Can an NFL team win with just a prolific offense? Last year’s Bengals were one of 36 in league history to both score and give up at least 400 points. Of those 36 teams, only 10 made the playoffs, and six of those lost in the opening round. Two more lost after a single win. The best examples of success with a porous defense are the 2016 Falcons — Matt Ryan wins MVP, but Atlanta’s defense famously blows a 28-3 Super Bowl lead on Tom Brady and the Patriots — and the 2008 Cardinals, who had three 1,000-yard receivers with Kurt Warner but gave up a last-minute score to lose to the Steelers in the title game.

If you like scoring — not just offense, but both teams going up and down the field — then the 2025 Bengals should be a team for you.

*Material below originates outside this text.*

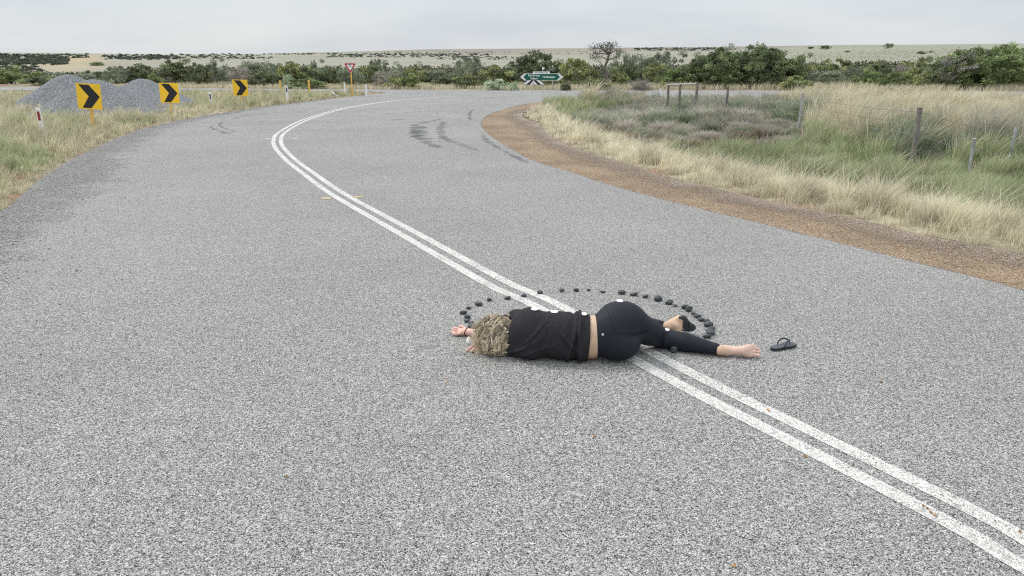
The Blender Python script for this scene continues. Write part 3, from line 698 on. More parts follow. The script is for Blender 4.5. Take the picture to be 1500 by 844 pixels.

If Burrow stays healthy, they’ll be every bit as good on offense as they were last season, but will the defense be any better? In combined points, both scored and allowed, the Bengals had 906 last year, 15th-most all time, with the help of a 17th game.

Only two teams in NFL history have topped 1,000 combined points in a season, and they’re a warning for these Bengals. The 2000 Rams, fresh off a Super Bowl championship with the Greatest Show on Turf, set an NFL record with 1,011 combined points, but they lost in the first round to the Saints. The other team might be close to this year’s Bengals: The 2013 Broncos saw Peyton Manning throw for an NFL-record 55 touchdown passes and 5,347 passing yards, but they lost the Super Bowl 43-8 to the Seahawks.

Of course, a Super Bowl appearance, even a loss, would validate Cincinnati’s offensive spending spree. It would be a successful near-miss of a season and a reminder of 2021, when the Bengals lost the Super Bowl to the Rams in the first season together for Burrow, Chase and Higgins.

The schedule ahead for Cincinnati does its defense no favors. The Bengals have four games against last season’s top three scoring offenses, hosting the Lions, facing the Bills on the road and getting two games against the Ravens. They’re on the road against three more top-10 offenses in the Packers, Vikings and Broncos, and will play host to two young quarterbacks likely to make solid improvements in the Bears’ Caleb Williams and the Patriots’ Drake Maye.

So it’s huge for the Bengals to have locked up Burrow, Chase and Higgins through 2028, but they do so at the neglect of their defense, which might mean another long year of 38-35 losses that are great for fantasy football owners, but bad in the standings.